* START *

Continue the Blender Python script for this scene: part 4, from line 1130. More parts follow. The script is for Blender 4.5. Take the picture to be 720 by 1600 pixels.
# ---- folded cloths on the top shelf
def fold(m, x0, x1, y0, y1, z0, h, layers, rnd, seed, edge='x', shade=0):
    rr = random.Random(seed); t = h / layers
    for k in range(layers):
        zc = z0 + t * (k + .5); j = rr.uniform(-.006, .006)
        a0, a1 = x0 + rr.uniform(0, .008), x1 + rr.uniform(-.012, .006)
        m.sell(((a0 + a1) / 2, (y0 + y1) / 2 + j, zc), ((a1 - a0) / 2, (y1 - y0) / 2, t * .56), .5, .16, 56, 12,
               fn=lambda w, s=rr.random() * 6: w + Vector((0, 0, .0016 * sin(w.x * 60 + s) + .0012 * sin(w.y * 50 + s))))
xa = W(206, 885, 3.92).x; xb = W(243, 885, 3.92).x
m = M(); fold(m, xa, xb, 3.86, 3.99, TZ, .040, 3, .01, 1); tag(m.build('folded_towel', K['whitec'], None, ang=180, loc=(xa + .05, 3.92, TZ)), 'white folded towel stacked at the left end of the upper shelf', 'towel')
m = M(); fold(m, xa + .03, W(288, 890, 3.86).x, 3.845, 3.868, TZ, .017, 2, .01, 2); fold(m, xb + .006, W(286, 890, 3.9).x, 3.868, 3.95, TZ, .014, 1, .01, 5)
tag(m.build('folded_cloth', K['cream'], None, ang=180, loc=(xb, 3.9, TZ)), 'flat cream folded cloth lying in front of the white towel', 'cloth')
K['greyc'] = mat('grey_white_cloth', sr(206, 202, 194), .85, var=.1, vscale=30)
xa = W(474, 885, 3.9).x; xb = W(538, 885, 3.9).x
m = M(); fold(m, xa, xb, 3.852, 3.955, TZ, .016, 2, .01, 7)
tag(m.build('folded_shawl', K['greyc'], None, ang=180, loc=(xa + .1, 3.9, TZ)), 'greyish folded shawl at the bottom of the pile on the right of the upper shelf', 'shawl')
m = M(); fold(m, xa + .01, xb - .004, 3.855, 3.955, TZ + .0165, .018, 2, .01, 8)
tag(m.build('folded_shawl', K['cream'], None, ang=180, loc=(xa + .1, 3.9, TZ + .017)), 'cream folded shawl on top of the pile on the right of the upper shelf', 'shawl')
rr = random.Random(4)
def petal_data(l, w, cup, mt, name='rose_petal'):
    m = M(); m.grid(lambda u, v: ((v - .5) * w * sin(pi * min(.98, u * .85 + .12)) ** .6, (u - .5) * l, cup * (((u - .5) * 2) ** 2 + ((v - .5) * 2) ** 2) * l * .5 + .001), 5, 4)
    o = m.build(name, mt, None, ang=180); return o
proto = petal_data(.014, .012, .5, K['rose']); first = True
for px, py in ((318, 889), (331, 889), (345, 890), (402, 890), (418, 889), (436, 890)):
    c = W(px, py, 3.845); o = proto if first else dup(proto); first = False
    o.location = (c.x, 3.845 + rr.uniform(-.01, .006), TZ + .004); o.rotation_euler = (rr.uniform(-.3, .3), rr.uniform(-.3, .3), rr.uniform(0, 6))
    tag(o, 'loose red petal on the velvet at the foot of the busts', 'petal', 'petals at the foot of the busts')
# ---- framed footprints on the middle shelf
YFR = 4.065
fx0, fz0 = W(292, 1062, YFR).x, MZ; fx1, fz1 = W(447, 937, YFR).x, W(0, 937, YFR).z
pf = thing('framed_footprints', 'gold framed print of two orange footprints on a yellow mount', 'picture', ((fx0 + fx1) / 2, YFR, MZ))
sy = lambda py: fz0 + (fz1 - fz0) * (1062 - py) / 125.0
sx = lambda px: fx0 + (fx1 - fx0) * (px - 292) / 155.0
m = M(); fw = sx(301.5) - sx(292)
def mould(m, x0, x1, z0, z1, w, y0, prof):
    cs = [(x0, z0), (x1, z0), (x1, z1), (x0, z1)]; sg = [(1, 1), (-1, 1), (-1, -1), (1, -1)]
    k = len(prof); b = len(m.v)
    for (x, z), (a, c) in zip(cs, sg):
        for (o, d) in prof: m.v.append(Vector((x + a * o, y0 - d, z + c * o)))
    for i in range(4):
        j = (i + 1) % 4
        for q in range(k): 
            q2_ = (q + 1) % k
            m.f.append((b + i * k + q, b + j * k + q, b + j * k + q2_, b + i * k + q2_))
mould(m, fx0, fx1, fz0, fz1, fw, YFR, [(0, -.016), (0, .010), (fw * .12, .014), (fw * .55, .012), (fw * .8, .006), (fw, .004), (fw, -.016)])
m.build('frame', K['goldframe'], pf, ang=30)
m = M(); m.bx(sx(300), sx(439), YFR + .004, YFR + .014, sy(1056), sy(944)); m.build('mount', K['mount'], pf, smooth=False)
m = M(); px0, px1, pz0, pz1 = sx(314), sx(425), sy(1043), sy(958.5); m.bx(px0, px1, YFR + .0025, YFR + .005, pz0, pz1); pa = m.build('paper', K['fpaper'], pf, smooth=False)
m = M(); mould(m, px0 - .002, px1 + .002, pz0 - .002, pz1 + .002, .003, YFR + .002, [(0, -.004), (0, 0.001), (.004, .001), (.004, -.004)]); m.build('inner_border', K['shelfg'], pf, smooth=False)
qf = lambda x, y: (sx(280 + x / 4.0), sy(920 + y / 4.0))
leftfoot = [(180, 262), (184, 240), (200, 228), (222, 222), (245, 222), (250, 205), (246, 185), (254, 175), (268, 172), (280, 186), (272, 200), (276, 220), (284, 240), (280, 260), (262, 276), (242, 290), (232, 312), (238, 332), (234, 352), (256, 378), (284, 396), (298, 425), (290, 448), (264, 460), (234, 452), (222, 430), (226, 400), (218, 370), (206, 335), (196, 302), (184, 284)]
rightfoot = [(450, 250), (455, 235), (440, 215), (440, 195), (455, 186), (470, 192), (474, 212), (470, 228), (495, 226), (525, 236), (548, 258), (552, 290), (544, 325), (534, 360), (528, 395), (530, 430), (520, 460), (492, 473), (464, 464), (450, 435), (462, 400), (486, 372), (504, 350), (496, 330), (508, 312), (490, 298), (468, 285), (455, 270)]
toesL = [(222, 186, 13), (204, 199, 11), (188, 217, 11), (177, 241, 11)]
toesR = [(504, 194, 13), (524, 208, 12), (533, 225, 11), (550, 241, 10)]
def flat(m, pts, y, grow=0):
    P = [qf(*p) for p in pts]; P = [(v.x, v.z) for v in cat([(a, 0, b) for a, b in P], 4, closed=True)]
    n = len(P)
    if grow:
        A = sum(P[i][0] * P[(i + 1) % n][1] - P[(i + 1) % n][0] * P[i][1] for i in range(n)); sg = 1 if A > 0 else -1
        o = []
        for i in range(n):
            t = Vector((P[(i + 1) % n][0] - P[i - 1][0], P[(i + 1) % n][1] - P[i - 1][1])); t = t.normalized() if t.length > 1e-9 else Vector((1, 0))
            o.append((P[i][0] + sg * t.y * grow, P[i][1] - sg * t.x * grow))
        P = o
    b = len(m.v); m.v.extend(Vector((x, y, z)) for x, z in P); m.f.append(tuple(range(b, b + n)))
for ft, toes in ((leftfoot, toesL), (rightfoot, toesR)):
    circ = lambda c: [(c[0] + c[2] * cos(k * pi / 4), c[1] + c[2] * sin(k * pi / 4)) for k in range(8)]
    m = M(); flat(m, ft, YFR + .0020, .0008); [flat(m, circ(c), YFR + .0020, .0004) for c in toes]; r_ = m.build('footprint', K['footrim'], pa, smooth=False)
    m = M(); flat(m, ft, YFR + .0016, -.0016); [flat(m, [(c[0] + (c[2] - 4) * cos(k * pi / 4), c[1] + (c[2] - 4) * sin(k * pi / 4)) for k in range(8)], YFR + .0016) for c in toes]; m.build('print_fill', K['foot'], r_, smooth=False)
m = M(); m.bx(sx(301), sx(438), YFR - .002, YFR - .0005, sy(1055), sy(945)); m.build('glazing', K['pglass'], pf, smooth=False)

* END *

From the data above, pick out each line containing "picture" and copy it.

Continue the Blender Python script for this scene: part 4, from line 1130. More parts follow. The script is for Blender 4.5. Take the picture to be 720 by 1600 pixels.
pf = thing('framed_footprints', 'gold framed print of two orange footprints on a yellow mount', 'picture', ((fx0 + fx1) / 2, YFR, MZ))